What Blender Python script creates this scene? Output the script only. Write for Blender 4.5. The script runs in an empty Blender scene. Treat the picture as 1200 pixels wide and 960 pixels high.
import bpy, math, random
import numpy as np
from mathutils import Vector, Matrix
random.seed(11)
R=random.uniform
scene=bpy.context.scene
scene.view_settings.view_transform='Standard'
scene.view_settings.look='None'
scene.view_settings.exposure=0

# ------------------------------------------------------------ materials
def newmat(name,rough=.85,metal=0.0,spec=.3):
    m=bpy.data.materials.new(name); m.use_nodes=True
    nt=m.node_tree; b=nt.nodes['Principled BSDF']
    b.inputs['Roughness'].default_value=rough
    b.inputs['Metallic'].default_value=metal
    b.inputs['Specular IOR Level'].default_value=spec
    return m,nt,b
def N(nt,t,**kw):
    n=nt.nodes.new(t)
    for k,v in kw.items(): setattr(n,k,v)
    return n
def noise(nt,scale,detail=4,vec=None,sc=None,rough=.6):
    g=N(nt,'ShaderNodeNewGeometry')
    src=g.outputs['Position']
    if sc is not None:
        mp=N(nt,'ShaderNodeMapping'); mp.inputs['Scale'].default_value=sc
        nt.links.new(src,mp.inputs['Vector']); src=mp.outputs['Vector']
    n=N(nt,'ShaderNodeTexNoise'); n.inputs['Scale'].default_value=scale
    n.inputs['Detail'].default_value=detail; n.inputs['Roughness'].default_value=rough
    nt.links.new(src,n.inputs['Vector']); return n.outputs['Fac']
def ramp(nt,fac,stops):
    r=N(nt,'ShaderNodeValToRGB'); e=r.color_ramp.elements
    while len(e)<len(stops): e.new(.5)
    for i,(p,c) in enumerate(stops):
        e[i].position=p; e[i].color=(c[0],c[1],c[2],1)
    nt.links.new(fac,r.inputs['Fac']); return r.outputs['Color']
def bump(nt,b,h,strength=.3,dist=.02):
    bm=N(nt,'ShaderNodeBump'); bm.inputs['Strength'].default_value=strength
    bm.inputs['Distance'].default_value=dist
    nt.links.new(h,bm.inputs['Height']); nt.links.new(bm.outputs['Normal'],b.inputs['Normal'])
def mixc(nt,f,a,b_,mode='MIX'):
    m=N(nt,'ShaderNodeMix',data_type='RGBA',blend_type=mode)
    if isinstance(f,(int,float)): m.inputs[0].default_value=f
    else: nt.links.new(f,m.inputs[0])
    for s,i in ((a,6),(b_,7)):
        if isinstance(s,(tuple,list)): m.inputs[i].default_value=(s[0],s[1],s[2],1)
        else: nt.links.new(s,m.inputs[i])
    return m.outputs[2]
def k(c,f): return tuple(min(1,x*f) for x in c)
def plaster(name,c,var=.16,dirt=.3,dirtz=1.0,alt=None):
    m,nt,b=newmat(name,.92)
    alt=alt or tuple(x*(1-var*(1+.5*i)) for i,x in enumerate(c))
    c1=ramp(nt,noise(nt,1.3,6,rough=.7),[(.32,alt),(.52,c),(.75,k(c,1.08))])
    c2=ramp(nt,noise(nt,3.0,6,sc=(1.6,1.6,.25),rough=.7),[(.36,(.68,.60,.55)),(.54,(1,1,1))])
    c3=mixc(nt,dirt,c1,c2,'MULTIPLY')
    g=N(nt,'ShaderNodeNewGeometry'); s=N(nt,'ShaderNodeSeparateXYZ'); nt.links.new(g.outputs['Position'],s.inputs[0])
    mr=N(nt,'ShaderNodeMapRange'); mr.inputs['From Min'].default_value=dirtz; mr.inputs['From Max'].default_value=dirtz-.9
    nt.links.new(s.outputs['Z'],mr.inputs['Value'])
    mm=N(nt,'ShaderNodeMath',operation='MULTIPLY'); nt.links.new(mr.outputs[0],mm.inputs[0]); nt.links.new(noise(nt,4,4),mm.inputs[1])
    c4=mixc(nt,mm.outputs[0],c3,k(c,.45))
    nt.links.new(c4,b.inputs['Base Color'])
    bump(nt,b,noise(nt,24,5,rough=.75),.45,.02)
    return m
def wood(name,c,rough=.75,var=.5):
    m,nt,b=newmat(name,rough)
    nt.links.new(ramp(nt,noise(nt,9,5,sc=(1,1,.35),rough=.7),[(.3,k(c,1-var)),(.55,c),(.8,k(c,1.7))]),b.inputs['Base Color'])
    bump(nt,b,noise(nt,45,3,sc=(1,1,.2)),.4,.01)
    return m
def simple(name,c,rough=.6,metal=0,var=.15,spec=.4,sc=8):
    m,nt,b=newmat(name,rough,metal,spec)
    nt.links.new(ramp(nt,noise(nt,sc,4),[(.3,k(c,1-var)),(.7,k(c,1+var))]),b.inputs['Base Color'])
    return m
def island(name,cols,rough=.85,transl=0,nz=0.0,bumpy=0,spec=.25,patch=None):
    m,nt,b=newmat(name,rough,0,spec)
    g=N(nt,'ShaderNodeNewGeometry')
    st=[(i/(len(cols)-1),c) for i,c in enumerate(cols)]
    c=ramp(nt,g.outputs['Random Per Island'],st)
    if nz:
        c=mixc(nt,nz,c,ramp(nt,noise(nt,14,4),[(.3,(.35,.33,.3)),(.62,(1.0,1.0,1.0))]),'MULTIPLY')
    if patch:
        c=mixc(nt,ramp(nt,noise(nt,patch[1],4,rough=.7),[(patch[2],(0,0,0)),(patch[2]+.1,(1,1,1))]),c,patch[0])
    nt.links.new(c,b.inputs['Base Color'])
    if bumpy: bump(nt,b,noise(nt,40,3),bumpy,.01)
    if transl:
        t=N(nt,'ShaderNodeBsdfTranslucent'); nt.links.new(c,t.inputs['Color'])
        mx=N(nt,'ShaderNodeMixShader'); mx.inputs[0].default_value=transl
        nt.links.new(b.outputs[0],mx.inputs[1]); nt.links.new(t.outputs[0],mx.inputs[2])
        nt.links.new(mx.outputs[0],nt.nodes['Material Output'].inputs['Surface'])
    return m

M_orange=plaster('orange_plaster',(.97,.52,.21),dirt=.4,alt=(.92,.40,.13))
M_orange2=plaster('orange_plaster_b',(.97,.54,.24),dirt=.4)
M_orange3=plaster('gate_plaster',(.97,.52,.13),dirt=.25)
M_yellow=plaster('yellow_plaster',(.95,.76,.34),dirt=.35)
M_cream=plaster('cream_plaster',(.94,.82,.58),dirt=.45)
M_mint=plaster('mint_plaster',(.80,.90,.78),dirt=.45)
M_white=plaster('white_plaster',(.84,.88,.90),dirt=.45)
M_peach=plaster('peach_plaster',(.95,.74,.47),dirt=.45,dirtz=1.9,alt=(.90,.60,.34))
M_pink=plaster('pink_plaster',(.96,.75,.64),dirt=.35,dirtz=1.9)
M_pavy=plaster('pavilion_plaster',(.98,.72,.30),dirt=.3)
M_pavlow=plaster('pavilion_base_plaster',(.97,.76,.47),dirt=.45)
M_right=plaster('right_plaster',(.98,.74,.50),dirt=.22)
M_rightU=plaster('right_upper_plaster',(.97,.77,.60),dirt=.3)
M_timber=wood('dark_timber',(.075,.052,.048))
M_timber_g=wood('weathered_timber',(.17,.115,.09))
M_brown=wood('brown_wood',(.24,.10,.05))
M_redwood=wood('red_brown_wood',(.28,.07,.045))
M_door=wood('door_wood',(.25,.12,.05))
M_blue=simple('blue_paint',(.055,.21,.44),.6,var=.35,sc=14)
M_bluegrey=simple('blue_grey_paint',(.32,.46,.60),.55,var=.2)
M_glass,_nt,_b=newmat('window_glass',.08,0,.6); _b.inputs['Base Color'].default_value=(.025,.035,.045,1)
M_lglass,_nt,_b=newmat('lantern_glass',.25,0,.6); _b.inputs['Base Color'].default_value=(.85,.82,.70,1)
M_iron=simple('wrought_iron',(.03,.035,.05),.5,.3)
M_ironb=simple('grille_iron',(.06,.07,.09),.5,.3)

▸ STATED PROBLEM
Identify every line above that includes the word "scene", and show those lines.

▸ THE ANSWER
What Blender Python script creates this scene? Output the script only. Write for Blender 4.5. The script runs in an empty Blender scene. Treat the picture as 1200 pixels wide and 960 pixels high.
scene=bpy.context.scene
scene.view_settings.view_transform='Standard'
scene.view_settings.look='None'
scene.view_settings.exposure=0